"Nell'amore c'è sempre un po' di dolore" osservava una mia amica. E si riferiva all'ansia, alla preoccupazione che il pensiero dell'amato suscita quando gli si vuole
risparmiare qualunque sia pur minimo affanno.
Ma in questo libro si tratta di un dolore diverso: lo strazio di un amore che non è riuscito a creare armonia; due innamorati che non sono riusciti ad amalgamarsi,
anzi la loro è stata un'unione stonata, una follia. Manicomio è il titolo che l'autore ha dato alle sue poesie, le quali, più che inventate sembrano sofferte, e tutte
rivolte alla donna da cui poi è avvenuto il distacco.

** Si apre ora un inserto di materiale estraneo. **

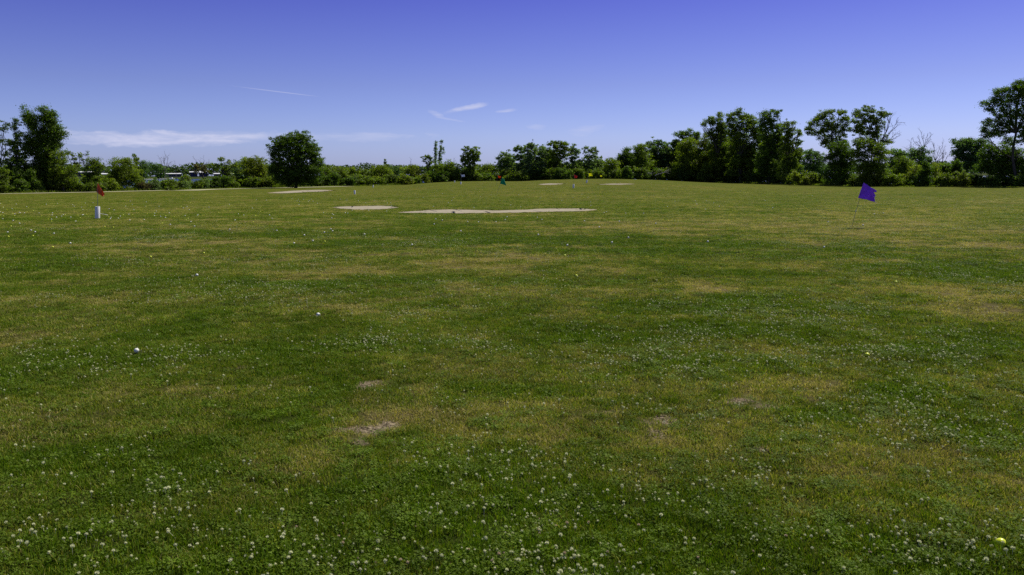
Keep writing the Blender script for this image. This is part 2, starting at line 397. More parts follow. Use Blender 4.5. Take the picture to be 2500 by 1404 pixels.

Un amore dove non si è raggiunta l'unità. Ed è proprio la disunità, se così si può dire, a provocare scompiglio, esterno ed interno; si ha quasi la disintegrazione
della persona. Esperienza terribilmente amara. Il dolore del poeta è pregno di risentimento; non manca l'ironia, il sarcasmo, ma provenienti da un cuore profondamente
ferito. Non indifferente perciò. La delusione, l'astio, la sconfitta dominano sovrane in una stonatura senza via d'uscita.
Ma, ci chiediamo, c'è davvero in questi casi una impossibilità di rimedio? O sta il manicomio nella follia di non impegnarsi da parte di entrambi, o nel non volersi
impegnare, a trovare it rimedio? E' qui una situazione senza spiraglio di luce.
Ricordo che una volta mi ha colpito una frase del re Baldovino del Belgio, che disse: "amore non è guardarsi negli occhi ma guardare nella stessa direzione".
L'Amore con la A maiuscola.
Solo lì il manicomio si può trasformare in armonia. Non basta in certi casi l'amare ma il voler amare. Amare cioè prima che la persona, in concreto, amare l'amore.
Così, prima di amare la propria famiglia, bisogna amare la famiglia.